En novembre de l’année dernière, Kinshasa avait abrité un forum économique, le «DRC - Africa Business Forum», au cours duquel les autorités avaient évoqué des réserves de 400 millions de tonnes de lithium et 25 millions de tonnes de cobalt, faisant selon elles de leur pays «la solution dans la transition écologique et énergétique». A cette occasion, elles avaient insisté sur leur volonté de transformer le lithium sur place, pour y fabriquer des batteries de véhicules électriques. Et bénéficier ainsi, davantage qu’en exportant ce minerai brut, des formidables retombées économiques qui s’annoncent grâce à la généralisation de la voiture électrique. 

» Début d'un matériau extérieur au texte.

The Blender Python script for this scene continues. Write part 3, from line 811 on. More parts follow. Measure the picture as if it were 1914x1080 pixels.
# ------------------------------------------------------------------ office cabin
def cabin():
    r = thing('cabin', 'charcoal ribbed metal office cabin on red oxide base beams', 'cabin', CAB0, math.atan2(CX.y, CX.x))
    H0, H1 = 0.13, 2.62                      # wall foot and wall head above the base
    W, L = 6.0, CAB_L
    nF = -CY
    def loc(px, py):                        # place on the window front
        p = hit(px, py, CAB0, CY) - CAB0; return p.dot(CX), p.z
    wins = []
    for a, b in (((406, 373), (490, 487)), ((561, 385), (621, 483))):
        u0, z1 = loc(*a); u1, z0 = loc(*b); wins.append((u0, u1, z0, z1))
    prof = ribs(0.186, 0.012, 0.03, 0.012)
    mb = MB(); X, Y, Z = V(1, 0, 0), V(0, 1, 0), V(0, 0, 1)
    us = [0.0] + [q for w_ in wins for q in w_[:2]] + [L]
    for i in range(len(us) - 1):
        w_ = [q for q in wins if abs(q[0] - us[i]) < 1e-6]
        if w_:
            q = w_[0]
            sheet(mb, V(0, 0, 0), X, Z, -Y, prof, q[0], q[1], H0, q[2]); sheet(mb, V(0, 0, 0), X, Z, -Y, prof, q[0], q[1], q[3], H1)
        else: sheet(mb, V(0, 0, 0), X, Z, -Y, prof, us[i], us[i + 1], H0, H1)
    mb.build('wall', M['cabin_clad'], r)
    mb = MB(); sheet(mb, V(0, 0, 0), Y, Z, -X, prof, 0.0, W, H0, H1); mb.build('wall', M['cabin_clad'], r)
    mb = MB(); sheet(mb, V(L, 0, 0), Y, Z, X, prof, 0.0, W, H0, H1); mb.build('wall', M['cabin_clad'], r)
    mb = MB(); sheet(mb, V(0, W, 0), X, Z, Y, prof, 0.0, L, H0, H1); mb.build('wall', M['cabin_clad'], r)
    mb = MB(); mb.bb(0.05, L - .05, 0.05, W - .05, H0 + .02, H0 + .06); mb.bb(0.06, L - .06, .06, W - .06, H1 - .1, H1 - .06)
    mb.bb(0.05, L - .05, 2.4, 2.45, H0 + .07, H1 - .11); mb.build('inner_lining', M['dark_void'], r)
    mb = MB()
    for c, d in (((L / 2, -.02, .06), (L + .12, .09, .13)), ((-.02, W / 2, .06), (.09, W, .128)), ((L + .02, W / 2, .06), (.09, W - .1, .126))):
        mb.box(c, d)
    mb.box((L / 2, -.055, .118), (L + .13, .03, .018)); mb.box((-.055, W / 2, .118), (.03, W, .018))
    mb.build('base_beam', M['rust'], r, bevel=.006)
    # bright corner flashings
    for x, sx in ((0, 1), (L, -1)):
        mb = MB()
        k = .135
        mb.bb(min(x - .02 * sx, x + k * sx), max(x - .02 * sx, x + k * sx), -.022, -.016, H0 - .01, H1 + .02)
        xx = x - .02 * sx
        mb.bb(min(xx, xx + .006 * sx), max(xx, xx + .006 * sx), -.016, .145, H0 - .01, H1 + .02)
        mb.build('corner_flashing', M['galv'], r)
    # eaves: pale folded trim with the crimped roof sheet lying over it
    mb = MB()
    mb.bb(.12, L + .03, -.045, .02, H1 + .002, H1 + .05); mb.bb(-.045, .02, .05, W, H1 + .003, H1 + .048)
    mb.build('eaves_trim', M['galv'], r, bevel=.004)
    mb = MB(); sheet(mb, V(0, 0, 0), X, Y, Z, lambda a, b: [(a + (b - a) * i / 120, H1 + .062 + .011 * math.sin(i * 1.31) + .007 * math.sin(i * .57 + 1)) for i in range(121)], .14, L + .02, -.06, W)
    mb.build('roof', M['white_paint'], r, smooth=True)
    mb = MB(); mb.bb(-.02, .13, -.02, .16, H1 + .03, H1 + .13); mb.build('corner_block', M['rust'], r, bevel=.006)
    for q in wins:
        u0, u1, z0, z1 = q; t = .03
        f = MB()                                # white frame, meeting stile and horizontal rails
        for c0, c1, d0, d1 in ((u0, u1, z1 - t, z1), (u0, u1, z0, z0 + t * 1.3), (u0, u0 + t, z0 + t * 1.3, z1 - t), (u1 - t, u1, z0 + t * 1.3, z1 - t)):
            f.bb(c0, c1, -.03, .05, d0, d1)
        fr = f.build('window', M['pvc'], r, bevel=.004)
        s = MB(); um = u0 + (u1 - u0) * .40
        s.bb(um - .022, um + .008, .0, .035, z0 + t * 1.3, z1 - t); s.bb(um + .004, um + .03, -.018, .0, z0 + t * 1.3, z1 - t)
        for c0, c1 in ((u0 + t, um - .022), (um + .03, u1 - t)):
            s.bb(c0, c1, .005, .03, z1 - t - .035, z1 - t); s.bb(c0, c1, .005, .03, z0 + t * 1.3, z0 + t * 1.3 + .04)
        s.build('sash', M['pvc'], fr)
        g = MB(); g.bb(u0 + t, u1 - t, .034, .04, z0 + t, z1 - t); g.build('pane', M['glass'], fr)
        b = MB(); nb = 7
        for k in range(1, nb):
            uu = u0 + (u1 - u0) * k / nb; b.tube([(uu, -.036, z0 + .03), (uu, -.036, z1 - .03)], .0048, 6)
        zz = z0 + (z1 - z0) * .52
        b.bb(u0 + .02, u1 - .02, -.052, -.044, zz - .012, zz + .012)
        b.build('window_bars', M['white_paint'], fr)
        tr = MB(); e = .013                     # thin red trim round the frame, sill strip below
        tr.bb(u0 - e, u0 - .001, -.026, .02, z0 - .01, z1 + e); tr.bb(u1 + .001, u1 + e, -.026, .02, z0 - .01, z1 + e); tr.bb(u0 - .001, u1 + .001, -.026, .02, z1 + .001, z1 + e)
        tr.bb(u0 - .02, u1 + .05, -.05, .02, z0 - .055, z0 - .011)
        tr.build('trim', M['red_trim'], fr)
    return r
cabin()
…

Actuellement, c’est la Chine qui est en pole position pour la fabrication de ces fameuses batteries. D’autres projets de construction d’usines de batteries au lithium sont prévus en Europe et en Amérique du Nord. La RDC risque donc de rencontrer des difficultés pour mobiliser les capitaux dont elle aurait besoin pour construire ses propres usines. L’avenir dira si les nouvelles opportunités qui s’annoncent permettront à ce pays d’en tirer quelque profit. Ou si la loi de la jungle et le désordre qui prévalent dans le secteur minier continueront à condamner les Congolais à y travailler dans des conditions infra-humaines, proches de l’esclavage, pour des salaires de misère. Des conditions qui, en somme, n’ont pas grand chose à envier au sort des travailleurs forcés du caoutchouc du temps du roi des Belges Léopold II.